Friday, November 6, 2020

Michael Stone eligible to apply for release from prison



The Belfast Telegraph is reporitng that "In 1988, Stone killed three people in a gun and grenade attack at Milltown Cemetery in Belfast." He can now apply for early release from prison. I thought he had already been released. Evidently "Stone was freed early from prison in 2000 under the terms of the Good Friday Agreement. He was sent back six years later after attempting to attack Sinn Fein politicians at Stormont."

Most of us over here have no recollection of the event but I do. I remember it well because I was there. I didn't attend the actual funeral. I was ordered not to and it was one of the few times I actually obeyed a direct order. I was close by and saw the army helicopter hovering over top and felt the dark evil in the air during the event.

This is the POS that went to an IRA funeral and started throwing hand grenades into the crowd of mourners. He then had a handgun to ward off attackers. I had a young friend who faced the bullets, chased him down and started giving him the boots until the helicopter came down and saved him. That was deplorable. Just say'n. He was no loyalist.

Later on in the day, a mob retaliated by getting a hold of an undercover British soldier and showed him the Irish definition of SAS - Stripped and Shot. They would stip them to their underwear, shoot them and dump them in an alley.

When I first arrived in Ireland I was in Dublin when a member of an IRA splinter group kidnapped a dentist and sent his fingers to his family with the ransom note.
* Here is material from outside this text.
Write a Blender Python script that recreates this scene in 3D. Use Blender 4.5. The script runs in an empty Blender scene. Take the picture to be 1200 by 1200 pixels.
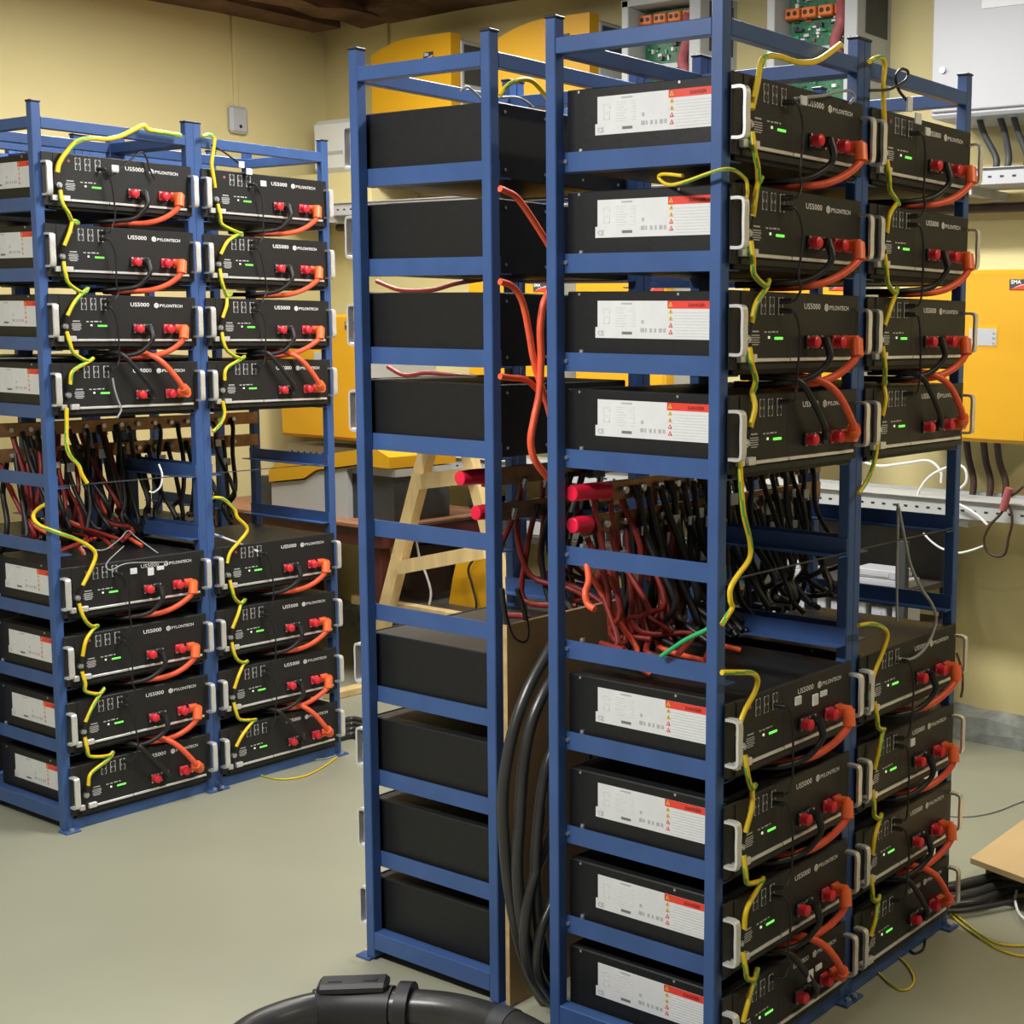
import bpy, bmesh, math, random
from mathutils import Vector, Matrix, Euler
random.seed(7)
D = bpy.data
COL = bpy.context.scene.collection
PI = math.pi

# ------------------------------------------------------------------ camera numbers
F, CX, CY = 1712.93, 889.16, 594.44
CAM = Vector((1.62455, -2.26580, 1.54146))
ROT = Euler((1.448091, -0.012856, 0.596016), 'XYZ')
RM = ROT.to_matrix()

def ray(px, py):
    return RM @ Vector(((px - CX) / F, -(py - CY) / F, -1.0))
def onx(px, py, x):
    d = ray(px, py); return CAM + d * ((x - CAM.x) / d.x)
def ony(px, py, y):
    d = ray(px, py); return CAM + d * ((y - CAM.y) / d.y)
def onz(px, py, z):
    d = ray(px, py); return CAM + d * ((z - CAM.z) / d.z)

# ------------------------------------------------------------------ materials
MATS = {}
def mat(name, col, rough=0.5, metal=0.0, noise=0.0, nscale=20.0, emit=None, estr=0.0, bump=0.0, spec=0.5, col2=None, stretch=None, trans=0.0):
    m = D.materials.new(name); m.use_nodes = True
    nt = m.node_tree; b = nt.nodes['Principled BSDF']
    b.inputs['Base Color'].default_value = (*col, 1)
    b.inputs['Roughness'].default_value = rough
    b.inputs['Metallic'].default_value = metal
    b.inputs['Specular IOR Level'].default_value = spec
    if trans: b.inputs['Transmission Weight'].default_value = trans
    if noise or bump:
        tc = nt.nodes.new('ShaderNodeTexCoord'); mp = nt.nodes.new('ShaderNodeMapping')
        nt.links.new(tc.outputs['Object'], mp.inputs['Vector'])
        if stretch: mp.inputs['Scale'].default_value = stretch
        n = nt.nodes.new('ShaderNodeTexNoise'); n.inputs['Scale'].default_value = nscale
        n.inputs['Detail'].default_value = 6
        nt.links.new(mp.outputs['Vector'], n.inputs['Vector'])
        if noise:
            r = nt.nodes.new('ShaderNodeValToRGB')
            c2 = col2 or tuple(min(1, c * (1 + noise)) for c in col)
            c1 = tuple(c * (1 - noise) for c in col) if not col2 else col
            r.color_ramp.elements[0].position = 0.3; r.color_ramp.elements[1].position = 0.7
            r.color_ramp.elements[0].color = (*c1, 1); r.color_ramp.elements[1].color = (*c2, 1)
            nt.links.new(n.outputs['Fac'], r.inputs['Fac'])
            nt.links.new(r.outputs['Color'], b.inputs['Base Color'])
        if bump:
            bp = nt.nodes.new('ShaderNodeBump'); bp.inputs['Strength'].default_value = bump; bp.inputs['Distance'].default_value = 0.01
            nt.links.new(n.outputs['Fac'], bp.inputs['Height']); nt.links.new(bp.outputs['Normal'], b.inputs['Normal'])
    if emit:
        b.inputs['Emission Color'].default_value = (*emit, 1); b.inputs['Emission Strength'].default_value = estr
    MATS[name] = m
    return m

M_BLUE = mat('navy_paint', (0.045, 0.098, 0.26), 0.40, 0, 0.10, 9, bump=0.04, spec=0.35)
M_CAP = mat('black_cap', (0.02, 0.02, 0.022), 0.5, 0, 0.1, 30)
M_CASE = mat('black_sheet', (0.0105, 0.0112, 0.0125), 0.48, 0, 0.12, 60, bump=0.05, spec=0.33)
M_FACE = mat('charcoal_face', (0.0165, 0.0165, 0.0165), 0.45, 0, 0.08, 90, bump=0.04, spec=0.36)
M_ALU = mat('brushed_aluminium', (0.80, 0.80, 0.80), 0.36, 0.6, 0.06, 120)
M_STEEL = mat('zinc_steel', (0.62, 0.64, 0.66), 0.35, 0.8, 0.1, 60)
M_WHITE = mat('white_print', (0.78, 0.78, 0.78), 0.5, 0, 0.03, 50)
M_DIM = mat('grey_print', (0.50, 0.50, 0.50), 0.6, 0, 0.05, 80)
M_STICK = mat('sticker_paper', (0.69, 0.705, 0.72), 0.45, 0, 0.03, 30)
M_INK = mat('sticker_ink', (0.42, 0.43, 0.44), 0.6, 0, 0.1, 90)
M_INKD = mat('sticker_dark_ink', (0.16, 0.16, 0.17), 0.6, 0, 0.1, 90)
M_PALE = mat('sticker_pale_ink', (0.66, 0.67, 0.67), 0.6, 0, 0.05, 200)
M_REDS = mat('sticker_red', (0.75, 0.055, 0.035), 0.45, 0, 0.05, 40)
M_REDD = mat('sticker_dark_red', (0.30, 0.012, 0.01), 0.5, 0, 0.05, 40)
M_YELS = mat('sticker_yellow', (0.80, 0.55, 0.05), 0.5, 0, 0.05, 40)
M_SOCK = mat('red_plastic', (0.72, 0.030, 0.045), 0.35, 0, 0.06, 60)
M_SOCKP = mat('orange_plastic', (0.95, 0.165, 0.045), 0.38, 0, 0.08, 60)
M_ORA = mat('orange_rubber', (0.86, 0.115, 0.045), 0.42, 0, 0.10, 60)
M_REDC = mat('red_rubber', (0.25, 0.022, 0.017), 0.45, 0, 0.15, 60)
M_BLK = mat('black_rubber', (0.012, 0.012, 0.013), 0.45, 0, 0.15, 60)
M_GRYC = mat('grey_cable', (0.30, 0.31, 0.31), 0.45, 0, 0.10, 60)
M_WHC = mat('white_cable', (0.75, 0.76, 0.75), 0.45, 0, 0.05, 60)
M_YEL = mat('yellow_wire', (0.80, 0.56, 0.015), 0.4, 0, 0.08, 60)
M_GRN = mat('green_wire', (0.10, 0.38, 0.06), 0.4, 0, 0.08, 60)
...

That was no republican. The victim wasn't a Protestant or a British soldier. He was just a local Catholic who had a career, so they decided to kidnap him for ransom. It was a criminal act of extortion. That is all.
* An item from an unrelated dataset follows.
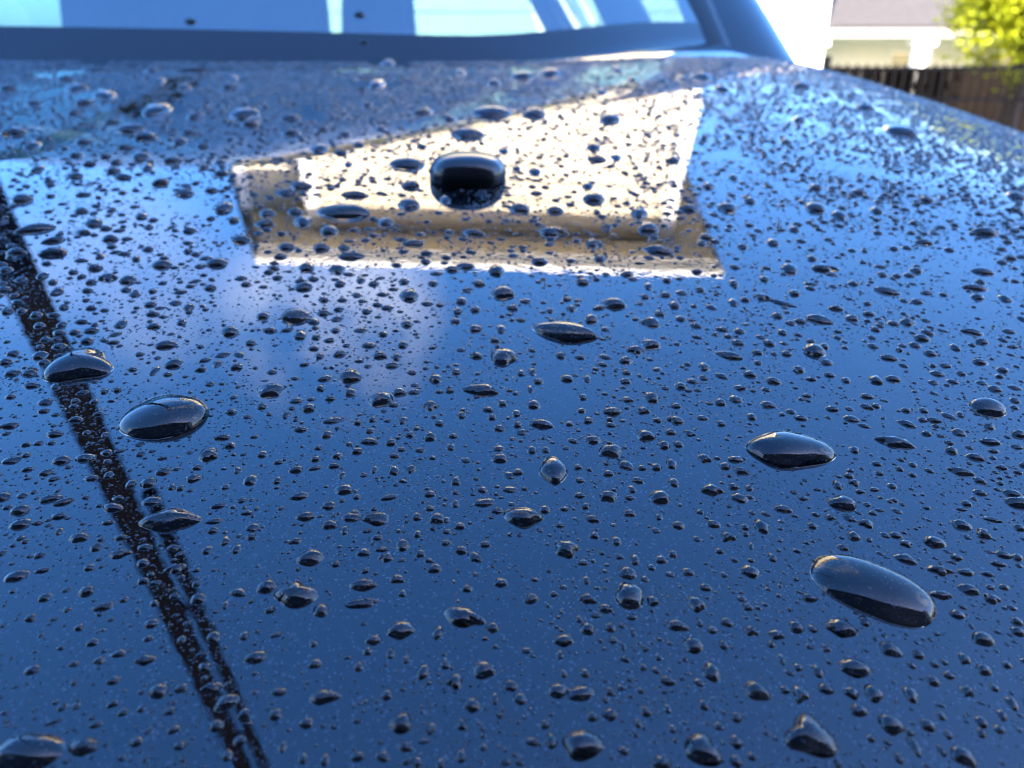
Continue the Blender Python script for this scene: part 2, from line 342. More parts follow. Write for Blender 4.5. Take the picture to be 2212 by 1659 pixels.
# ---------------------------------------------------------------- house behind the camera: keeps the low sun off the car
bh = tag(empty('brick_house', (0, -2.2, 0)), 'dark brick house behind the viewer that shades the car', 'house')
box('wall', (-7, -8.2, 0), (8, -2.2, 5.4), M['brick'], bh)
gd = box('garage_door', (-3.2, -2.195, 0.02), (2.2, -5.82, 2.3), M['gdoor'], bh)
for z in (0.06, 0.63, 1.20, 1.77):
    for x in (-3.1, -1.77, -0.44, 0.89):
        box('panel', (x, -2.149, z), (x+1.23, -2.125, z+0.48), M['gdoor'], gd, 0.012)
for x in (-5.0, 4.3):
    f = box('window', (x, -2.195, 1.0), (x+1.2, -2.13, 2.3), M['white'], bh); box('pane', (x+.08, -2.129, 1.08), (x+1.12, -2.115, 2.22), M['teal'], f)
mesh_obj('roof', [(-7.5, -1.7, 5.4), (8.5, -1.7, 5.4), (8.5, -8.7, 5.4), (-7.5, -8.7, 5.4), (-5, -5.2, 7.4), (6, -5.2, 7.4)], [(0, 1, 5, 4), (1, 2, 5), (2, 3, 4, 5), (3, 0, 4), (0, 3, 2, 1)], M['shingle'], bh)
# ---------------------------------------------------------------- dark pole (seen mirrored at the left of the hood)
pl = tag(empty('dark_pole', (-2.06, 2.80, 0)), 'tall dark pole with a side pipe, mirrored as black streaks on the hood', 'pole')
tube('shaft', [(-2.06, 2.80, -0.05), (-2.06, 2.80, 2.0), (-2.06, 2.80, 7.9)], [0.084, 0.079, 0.066], M['post'], pl, 16)
tube('side_pipe', [(-1.945, 2.88, 4.30), (-1.94, 2.88, 5.6), (-1.935, 2.88, 7.85)], [0.040, 0.040, 0.040], M['post'], pl, 12)
tube('bracket', [(-2.03, 2.80, 5.15), (-1.945, 2.88, 5.6)], [0.016, 0.016], M['post'], pl, 8)
tube('bracket', [(-2.03, 2.80, 7.1), (-1.94, 2.88, 7.25)], [0.016, 0.016], M['post'], pl, 8)

# ---------------------------------------------------------------- car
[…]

The Irish Proclamation states "We place the cause of the Irish Republic under the protection of the Most High God, Whose blessing we invoke upon our arms, and we pray that no one who serves that cause will dishonour it by cowardice, inhumanity, or rapine." What Dessie O'Hare did was a direct violation of the Irish Proclamation. It epitomized cowardice, inhumanity and rapine. He should have been executed by his own people. Ah yes, the town I loved so well.